Dès lors qu’elle limite un droit, cette mesure dérogatoire est bien évidemment strictement encadrée, tant sur le plan de la procédure que de ses motifs.
Pour ce qui est de la procédure tout d’abord, il est à souligner que la décision de dérogation ne peut être le fait d’un officier de police judiciaire mais relève de la compétence d’un magistrat, membre du Parquet général ou juge d’instruction selon le cas. Ultérieurement, lors de la phase de jugement, le texte prend le soin de préciser qu’aucune condamnation ne peut être prononcée sur le seul fondement de déclarations faites en garde à vue, hors la présence d’un avocat.
En ce qui concerne ses motifs ensuite, il est clair que si les deux catégories de raisons impérieuses susmentionnées se comprennent d’elles-mêmes, celles tenant à la conservation des preuves - et la condition d’urgence qui s’y rattache - devront être sérieusement étayées.
Tel sera, par exemple, le cas si un phénomène extérieur irrésistible, naturel ou non (fortes précipitations, montée des eaux, mouvement de sols, incendie …) est sur le point d’irrémédiablement altérer ou de détruire des éléments de preuve établissant la matérialité ou l’imputabilité d’une infraction.
Serait en outre illégale - la loi le précise expressément - la dérogation motivée par des considérations tenant exclusivement à la gravité de l’infraction. Cette précaution vise à éviter une validation systématique de la dérogation au droit à l’assistance d’un avocat en garde à vue dans le cas de crimes graves tels que le meurtre ou le viol par exemple.
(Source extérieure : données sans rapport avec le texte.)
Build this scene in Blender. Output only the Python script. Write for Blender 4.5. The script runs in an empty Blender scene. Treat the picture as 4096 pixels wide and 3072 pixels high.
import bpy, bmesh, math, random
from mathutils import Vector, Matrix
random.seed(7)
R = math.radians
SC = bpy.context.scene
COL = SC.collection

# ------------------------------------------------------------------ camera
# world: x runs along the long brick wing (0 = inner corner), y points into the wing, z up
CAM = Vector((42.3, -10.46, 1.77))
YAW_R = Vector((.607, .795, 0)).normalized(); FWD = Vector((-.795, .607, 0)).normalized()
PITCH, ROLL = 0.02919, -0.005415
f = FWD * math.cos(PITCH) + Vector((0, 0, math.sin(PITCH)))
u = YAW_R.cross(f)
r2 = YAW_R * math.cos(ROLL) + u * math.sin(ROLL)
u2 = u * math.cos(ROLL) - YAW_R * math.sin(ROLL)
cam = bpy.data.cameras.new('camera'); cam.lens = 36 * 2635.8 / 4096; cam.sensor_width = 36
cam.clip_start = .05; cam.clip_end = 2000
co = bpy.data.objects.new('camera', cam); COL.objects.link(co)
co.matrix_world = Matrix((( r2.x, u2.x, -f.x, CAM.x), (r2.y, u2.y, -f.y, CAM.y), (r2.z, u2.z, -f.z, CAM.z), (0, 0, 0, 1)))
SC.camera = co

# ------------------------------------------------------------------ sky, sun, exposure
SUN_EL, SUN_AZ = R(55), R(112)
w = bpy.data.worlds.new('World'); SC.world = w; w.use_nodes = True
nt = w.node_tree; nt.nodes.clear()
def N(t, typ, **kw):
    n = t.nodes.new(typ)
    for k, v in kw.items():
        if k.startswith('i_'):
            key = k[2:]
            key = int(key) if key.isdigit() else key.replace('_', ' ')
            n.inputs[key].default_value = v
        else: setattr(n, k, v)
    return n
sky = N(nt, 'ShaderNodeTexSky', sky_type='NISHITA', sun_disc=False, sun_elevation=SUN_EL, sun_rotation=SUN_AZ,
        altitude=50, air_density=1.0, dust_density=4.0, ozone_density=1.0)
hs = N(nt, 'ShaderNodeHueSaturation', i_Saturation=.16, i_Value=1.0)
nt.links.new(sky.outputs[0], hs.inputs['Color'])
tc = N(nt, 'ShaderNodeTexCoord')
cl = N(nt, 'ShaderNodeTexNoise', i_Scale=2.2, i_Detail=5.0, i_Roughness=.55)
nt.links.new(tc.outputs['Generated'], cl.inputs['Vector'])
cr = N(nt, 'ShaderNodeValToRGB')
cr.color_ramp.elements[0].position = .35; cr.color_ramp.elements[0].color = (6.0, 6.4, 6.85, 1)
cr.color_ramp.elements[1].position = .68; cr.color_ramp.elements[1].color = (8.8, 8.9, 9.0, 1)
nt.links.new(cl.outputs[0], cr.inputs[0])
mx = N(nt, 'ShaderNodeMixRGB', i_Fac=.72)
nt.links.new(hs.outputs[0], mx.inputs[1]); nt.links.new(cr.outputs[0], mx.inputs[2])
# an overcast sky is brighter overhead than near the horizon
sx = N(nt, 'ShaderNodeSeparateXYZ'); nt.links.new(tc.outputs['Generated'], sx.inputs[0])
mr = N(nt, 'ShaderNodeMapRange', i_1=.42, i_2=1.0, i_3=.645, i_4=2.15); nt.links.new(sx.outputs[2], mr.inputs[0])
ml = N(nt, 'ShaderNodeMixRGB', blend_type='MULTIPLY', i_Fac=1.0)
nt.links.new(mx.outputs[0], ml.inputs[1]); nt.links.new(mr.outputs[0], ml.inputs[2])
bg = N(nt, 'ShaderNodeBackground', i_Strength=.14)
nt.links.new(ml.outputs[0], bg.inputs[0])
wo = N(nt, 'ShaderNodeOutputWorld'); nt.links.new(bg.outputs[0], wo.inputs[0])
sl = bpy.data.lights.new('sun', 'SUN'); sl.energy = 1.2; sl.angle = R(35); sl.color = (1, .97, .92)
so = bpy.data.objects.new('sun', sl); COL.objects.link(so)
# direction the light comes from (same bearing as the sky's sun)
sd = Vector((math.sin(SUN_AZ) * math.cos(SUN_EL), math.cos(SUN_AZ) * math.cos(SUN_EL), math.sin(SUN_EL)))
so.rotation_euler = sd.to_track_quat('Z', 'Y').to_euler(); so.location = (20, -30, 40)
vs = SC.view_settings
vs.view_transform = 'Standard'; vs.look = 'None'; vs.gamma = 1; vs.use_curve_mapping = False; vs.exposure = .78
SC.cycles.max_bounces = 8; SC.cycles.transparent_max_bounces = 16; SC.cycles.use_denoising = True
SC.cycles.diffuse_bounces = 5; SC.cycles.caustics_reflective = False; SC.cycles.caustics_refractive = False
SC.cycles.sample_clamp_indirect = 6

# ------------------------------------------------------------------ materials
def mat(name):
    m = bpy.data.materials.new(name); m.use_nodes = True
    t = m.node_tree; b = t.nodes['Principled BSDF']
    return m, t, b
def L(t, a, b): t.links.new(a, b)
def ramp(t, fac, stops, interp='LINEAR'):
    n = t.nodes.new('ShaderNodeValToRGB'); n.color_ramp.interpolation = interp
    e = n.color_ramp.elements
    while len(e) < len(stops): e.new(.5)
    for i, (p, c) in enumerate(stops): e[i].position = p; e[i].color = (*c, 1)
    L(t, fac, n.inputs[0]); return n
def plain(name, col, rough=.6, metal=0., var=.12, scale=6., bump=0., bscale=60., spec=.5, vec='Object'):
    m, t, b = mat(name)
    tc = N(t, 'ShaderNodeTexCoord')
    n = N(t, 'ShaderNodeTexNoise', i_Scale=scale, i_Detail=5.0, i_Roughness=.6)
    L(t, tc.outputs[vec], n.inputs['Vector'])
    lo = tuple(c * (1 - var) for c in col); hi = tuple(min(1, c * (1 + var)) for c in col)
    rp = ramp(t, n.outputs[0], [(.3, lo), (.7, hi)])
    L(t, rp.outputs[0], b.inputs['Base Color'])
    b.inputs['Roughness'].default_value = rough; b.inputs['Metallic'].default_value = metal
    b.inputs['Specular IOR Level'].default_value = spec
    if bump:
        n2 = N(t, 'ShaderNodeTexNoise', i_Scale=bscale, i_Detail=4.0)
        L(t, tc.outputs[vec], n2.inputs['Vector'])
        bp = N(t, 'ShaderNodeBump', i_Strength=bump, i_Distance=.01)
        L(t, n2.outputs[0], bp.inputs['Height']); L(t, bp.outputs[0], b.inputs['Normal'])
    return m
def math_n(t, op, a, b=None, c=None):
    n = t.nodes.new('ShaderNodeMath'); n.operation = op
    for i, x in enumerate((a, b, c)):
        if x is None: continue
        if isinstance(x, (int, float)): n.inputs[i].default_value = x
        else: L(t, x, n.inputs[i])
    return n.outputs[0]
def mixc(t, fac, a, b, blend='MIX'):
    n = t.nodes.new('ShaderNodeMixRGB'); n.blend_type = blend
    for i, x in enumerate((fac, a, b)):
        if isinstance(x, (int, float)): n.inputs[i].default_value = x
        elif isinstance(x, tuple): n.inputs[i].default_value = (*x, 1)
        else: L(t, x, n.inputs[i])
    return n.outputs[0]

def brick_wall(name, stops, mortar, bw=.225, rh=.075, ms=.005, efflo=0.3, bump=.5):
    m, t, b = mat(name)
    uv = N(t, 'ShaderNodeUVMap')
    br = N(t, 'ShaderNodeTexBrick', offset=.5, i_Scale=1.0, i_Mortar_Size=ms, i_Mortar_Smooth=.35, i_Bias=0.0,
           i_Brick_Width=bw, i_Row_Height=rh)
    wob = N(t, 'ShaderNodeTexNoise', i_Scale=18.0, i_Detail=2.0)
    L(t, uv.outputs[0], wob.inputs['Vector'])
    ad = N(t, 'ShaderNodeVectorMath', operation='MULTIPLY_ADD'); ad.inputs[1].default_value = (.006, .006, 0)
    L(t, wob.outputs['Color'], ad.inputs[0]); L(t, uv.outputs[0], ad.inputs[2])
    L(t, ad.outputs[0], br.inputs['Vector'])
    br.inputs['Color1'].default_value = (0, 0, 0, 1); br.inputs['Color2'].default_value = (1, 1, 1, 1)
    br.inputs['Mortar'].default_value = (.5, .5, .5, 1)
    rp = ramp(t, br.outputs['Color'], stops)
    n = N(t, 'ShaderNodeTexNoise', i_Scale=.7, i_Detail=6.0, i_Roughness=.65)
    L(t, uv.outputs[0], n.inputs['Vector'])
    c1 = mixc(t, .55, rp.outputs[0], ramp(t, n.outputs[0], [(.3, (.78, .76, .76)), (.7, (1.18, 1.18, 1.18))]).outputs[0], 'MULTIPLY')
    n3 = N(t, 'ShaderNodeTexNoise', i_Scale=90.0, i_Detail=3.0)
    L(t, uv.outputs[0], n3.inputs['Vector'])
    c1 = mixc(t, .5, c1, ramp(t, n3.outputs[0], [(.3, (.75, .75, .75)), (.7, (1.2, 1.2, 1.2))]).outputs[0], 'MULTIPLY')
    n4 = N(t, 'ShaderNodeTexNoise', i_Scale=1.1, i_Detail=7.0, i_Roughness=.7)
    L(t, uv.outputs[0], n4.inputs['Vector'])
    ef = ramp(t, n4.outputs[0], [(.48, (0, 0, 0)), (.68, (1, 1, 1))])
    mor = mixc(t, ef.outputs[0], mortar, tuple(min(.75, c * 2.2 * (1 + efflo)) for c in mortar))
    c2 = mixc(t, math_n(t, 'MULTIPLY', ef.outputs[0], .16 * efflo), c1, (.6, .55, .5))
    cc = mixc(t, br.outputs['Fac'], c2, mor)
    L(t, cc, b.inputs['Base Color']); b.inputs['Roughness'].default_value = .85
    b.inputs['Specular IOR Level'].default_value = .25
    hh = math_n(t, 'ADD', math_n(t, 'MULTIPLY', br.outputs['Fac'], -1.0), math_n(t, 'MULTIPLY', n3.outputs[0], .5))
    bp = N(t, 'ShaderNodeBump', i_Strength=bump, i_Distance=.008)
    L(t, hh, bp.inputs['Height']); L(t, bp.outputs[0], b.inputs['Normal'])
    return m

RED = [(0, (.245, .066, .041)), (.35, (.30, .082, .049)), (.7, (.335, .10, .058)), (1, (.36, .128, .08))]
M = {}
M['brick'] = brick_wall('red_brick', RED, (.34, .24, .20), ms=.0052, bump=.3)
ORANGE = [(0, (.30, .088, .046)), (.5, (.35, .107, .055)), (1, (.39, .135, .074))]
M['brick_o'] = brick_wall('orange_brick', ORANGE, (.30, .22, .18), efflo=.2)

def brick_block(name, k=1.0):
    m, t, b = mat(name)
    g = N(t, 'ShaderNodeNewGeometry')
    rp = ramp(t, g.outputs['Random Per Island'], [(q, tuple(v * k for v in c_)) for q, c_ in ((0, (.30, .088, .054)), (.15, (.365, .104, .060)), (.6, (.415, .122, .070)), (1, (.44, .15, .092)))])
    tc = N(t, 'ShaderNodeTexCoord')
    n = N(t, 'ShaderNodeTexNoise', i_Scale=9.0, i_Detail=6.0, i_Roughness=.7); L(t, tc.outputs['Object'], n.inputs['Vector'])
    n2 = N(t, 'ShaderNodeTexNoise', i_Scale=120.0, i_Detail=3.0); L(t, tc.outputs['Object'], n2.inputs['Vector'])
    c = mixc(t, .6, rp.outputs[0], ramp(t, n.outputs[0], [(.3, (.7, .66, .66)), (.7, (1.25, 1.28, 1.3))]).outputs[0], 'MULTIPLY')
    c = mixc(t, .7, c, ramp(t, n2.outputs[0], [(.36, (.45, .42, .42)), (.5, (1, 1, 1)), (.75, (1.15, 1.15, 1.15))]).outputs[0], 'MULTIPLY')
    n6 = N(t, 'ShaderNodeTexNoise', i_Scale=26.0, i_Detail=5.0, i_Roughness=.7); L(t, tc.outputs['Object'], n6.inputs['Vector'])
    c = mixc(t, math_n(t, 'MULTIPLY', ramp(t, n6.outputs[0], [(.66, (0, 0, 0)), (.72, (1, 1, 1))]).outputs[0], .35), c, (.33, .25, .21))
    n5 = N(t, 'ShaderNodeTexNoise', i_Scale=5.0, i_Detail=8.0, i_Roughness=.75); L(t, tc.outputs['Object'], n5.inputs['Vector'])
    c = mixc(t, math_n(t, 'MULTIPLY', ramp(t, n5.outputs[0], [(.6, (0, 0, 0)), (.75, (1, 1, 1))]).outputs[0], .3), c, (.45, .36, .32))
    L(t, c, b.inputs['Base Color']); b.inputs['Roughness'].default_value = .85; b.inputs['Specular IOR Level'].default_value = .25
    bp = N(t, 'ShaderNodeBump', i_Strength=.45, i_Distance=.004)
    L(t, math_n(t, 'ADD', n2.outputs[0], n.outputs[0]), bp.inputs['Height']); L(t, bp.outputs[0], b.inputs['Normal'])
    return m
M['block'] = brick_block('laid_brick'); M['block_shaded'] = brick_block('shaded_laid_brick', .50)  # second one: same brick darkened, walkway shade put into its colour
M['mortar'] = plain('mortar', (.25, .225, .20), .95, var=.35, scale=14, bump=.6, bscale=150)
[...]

La légalité de la mesure dérogatoire devra également être appréciée à l’aune du principe de proportionnalité, lequel s’applique également à sa durée. La loi énonce en effet explicitement qu’elle ne peut qu’être temporaire et proportionnelle au but qu’elle poursuit.
Ce dispositif est apparu tant au Gouvernement qu’au Conseil national comme respectueux de la jurisprudence de la Cour Européenne des Droits de l’Homme laquelle considère que le droit à l’assistance d’un avocat ne constitue pas un droit intangible mais un droit conditionnel. De ce fait, il est possible d’y déroger en présence de circonstances exceptionnelles.
La Cour a ainsi jugé que l’accès à un avocat devait être consenti dès le premier interrogatoire du suspect par la police « sauf à démontrer à la lumière des circonstances particulières de l’espèce qu’il existe des raisons impérieuses de restreindre ce droit » (27 novembre 2008 : Salduz c/ Turquie).
A cet égard, les juges européens estiment que ces « raisons impérieuses » ne peuvent découler de la seule nature de l’infraction mais de la combinaison de faits d’une extrême gravité et d’une grande complexité.